Minimal JOGL

Has anyone tried to find out the smallest
possible size for using JOGL?

jogl.jar is currently 837KB. Can this use Pack200
via Webstart?

jogl-natives-win32.jar is currently 56KB.
If I remove jogl_cg.dll which I don’t need
then it is 40KB. I doubt this can go much
smaller but does anyone has any idea?

My aim is to reduce the first-run wait that
the user has to go through. If the user is on
a 56Kbps modem, then that’s about a
2-minute wait. A 512Kbps ADSL line will
need about 25-seconds.

Using tricks like parsing the class files
and rip out methods that are not used is
not a good idea because you never know
when you will need them again when your
app is updated, without having to re-download
JOGL.

Any suggestions?

.rex

jogl.jar compresses very well with Pack200 from what I’ve read from users on these forums. We haven’t investigated this yet for the standard distribution because Pack200 is only compatible with JDK 5 and above and we need to stay backward compatible with 1.4.2.

JOGL does indeed compress well with JDK 1.5

Since the pack200 is named differently then the jar file the two could co-exist nicely with 1.5+ clients downloading the pack200 and 1.4 using the jar, at least according to
http://java.sun.com/j2se/1.5.0/docs/guide/javaws/developersguide/faq.html#217

Can’t you design your JNLP file to serve a pack200 file for Java 5 and a normal one for earlier versions?

I’m pretty sure this is easy to do in a JNLP file. You can have multiple elements. See section 4.6 of the JNLP 1.0.1 spec.

Actually I have to think about that more… You could probably have the situation that the Java Web Start launcher that is running is the 1.4 version even though Java 5 is installed…

All of the documentation I’ve seen on deploying Pack200 via Java Web Start involves tricky server-side stuff. I’ll have to look into whether the server where the JOGL binaries are hosted supports any of the server-side hacks needed. Of course if it were possible to express things in a portable way in the JNLP file that would be a good solution.

The serverside stuff is not so hard. In fact it’s overcomplicated. You can simply return the pack200.gzipped jars to 1.5 clients by specifying them that way in the jnlp file, and return ordinary jars to 1.4 clients.

Cas :slight_smile:

I did some investigating and got the
following results.

  1. unzip jogl.jar and rezip it without the manifest directory (otherwise it causes some exceptions with pack200)
  2. run “pack200 --repack jogl.jar”
  3. run “pack200 --modification-time=latest --deflate-hint=“false” --strip-debug jogl.pack.gz jogl.jar”

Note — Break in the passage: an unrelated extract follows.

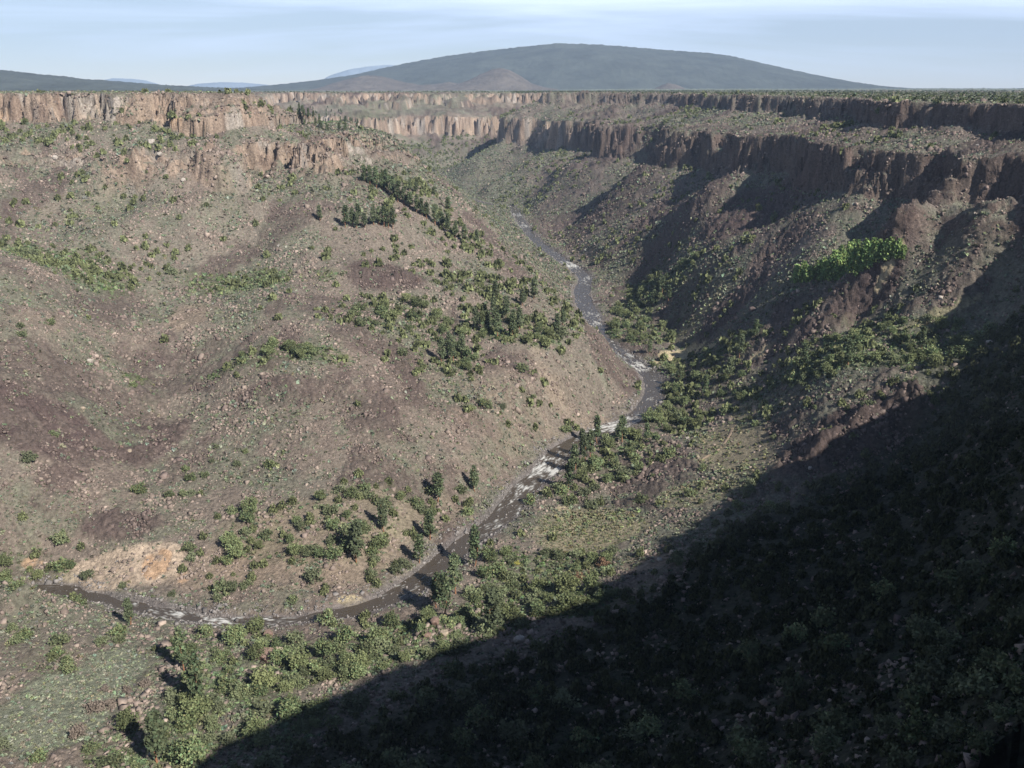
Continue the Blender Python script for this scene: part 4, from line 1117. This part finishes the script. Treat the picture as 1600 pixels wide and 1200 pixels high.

jogl.jar: 837KB -> 199KB !

I think this calls for some serious look
into the possibility of having jogl.jnlp
serve the packed version for Java 1.5+.
Ken? ;D

.rex

:o

drool … must investigate … drool

I did get much smaller sizes while keeping things compatible with java 1.4.2, for example:

jogl jar = 102K + 48K for the win-32 native libs
more numbers http://www.chronotext.org/Isaiah/lib/

It was a long process to achieve, but here it goes (off-hand):

  1. make separated jars for each platform (e.g. removing ANY macos or linux specific code from the windows version…)
  2. get rid of what’s not absolutely required (e.g. stripping jogl_cg.dll)
  3. use an obfuscator like proguard to shrink everything from your project AND from jogl.jar TOGETHER

Point 3) is the most important one: it implies in theory to create specific jogl libs for each of your different projects (instead of having one big jogl.jar that serves for everything…), so it’s not the perfect solution…

All in all, you can check this jogl project and appreciate the very fast downloading times!

ariel
http://ariel.chronotext.org

You only need to specify usual jars and thats it (on the jnlp side). The jws client sends some request and if the accepted encoding is set to “pack200-gzip”, you return the p200/gzipped jar together with the right content encoding. And 1.4 clients dont send any accepted encoding… therefore you send the usual jar in that case.

Thats basically how it works.

I’ve roughly explained how to do it with php and .htaccess here:
http://www.java-gaming.org/forums/index.php?topic=6195.msg96070#msg96070

Is there any way to implement this with no server-side support? For example, you can specify multiple j2se elements in certain contexts, and I would like to be able to just indicate that for 1.4, transfer jogl.jar, and for 1.5+, transfer jogl.jar.pack200.gz or similar.

AFAICT… no.

The content encoding bit does the magic (it tells the jws client to unpack it on the fly - similar to gzip compression for html files). So, you need at least those content encoding parts of the htaccess.

Well, on the bright side… some webspace with this kind of features* only costs a fiver per month.